This thesis wasn’t profitable in 2013, but there’s every chance it will eventually come through—especially over the 50-year timeframe Gross wishes to be judged on. And, for what it’s worth, Pimco is ramping up its equities offerings.

Here are some of the best quotes from Gross’s monthly investment notes in 2013. (You can read his lengthy tomes in full here.)

January

“‘Costless’ check writing does indeed have a cost and checks cannot perpetually be written for free.”

February

“Accept lower future returns in portfolio planning.”

March

“Pimco cautions ‘rational temperance’: be bullish if you want, but lower return expectations on all asset classes.”

April

“Investors should be judged on their ability to adapt to different epochs, not cycles. An epoch may be 40-50 years in time, perhaps longer.”

May

“Give your own portfolio a trim as the year goes on. In doing so, you will give up some higher returns upfront in order to avoid the swift hand of Sweeney Todd.”

June

“More and more debt cannot cure a debt crisis unless it generates real growth.”

July

“The bond market ship is not sinking. Expect low but positive returns in future years.”

August

“Unconstrained strategies, alternative assets and stocks will be flexible choices in a dynamic future environment. We want to continue managing them for you. But don’t give up on bonds.”

September

“In an unstable global economy that is increasingly difficult to stabilize, an investor should seek out the most stable of assets. At the extreme, that would be cash in the world’s most stable currency.”

October

“The Fed will have to taper, cease and then desist someday.
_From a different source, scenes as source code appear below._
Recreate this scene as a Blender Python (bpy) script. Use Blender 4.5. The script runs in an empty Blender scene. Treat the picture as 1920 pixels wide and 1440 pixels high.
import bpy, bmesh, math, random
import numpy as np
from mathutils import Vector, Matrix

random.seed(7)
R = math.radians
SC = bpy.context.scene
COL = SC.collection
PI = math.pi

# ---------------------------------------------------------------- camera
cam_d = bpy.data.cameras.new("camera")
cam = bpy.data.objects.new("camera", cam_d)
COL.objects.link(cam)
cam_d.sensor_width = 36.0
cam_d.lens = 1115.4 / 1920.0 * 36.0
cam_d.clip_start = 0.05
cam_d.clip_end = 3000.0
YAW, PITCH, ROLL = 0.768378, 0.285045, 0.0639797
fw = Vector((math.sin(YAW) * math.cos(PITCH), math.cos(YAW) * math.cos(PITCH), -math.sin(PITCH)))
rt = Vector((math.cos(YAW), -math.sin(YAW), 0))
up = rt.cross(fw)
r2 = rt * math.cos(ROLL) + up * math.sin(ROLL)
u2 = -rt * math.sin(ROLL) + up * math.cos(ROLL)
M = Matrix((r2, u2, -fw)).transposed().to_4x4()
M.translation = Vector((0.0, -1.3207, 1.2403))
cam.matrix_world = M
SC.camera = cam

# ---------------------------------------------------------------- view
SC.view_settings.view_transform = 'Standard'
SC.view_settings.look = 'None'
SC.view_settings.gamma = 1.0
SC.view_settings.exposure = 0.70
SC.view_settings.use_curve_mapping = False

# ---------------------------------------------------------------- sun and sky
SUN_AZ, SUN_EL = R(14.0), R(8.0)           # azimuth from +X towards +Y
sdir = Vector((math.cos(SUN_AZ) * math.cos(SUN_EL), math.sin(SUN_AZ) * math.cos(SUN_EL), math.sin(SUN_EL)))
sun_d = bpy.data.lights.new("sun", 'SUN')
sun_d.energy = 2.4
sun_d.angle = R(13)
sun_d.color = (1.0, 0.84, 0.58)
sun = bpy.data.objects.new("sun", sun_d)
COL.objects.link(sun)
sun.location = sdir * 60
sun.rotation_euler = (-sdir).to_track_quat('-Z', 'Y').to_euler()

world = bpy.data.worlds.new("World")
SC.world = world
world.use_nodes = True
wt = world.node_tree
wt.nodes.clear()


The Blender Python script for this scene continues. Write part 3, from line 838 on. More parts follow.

They can’t just keep adding one trillion dollars to their balance sheet every year without something negative happening”

 November

“Investors in the US and elsewhere must look for investment in the real economy, not share buy-back maneuvers that artificially elevate stock” prices.

December

“Global economies and their artificially priced markets are increasingly at risk, but the unwinding may occur gradually.”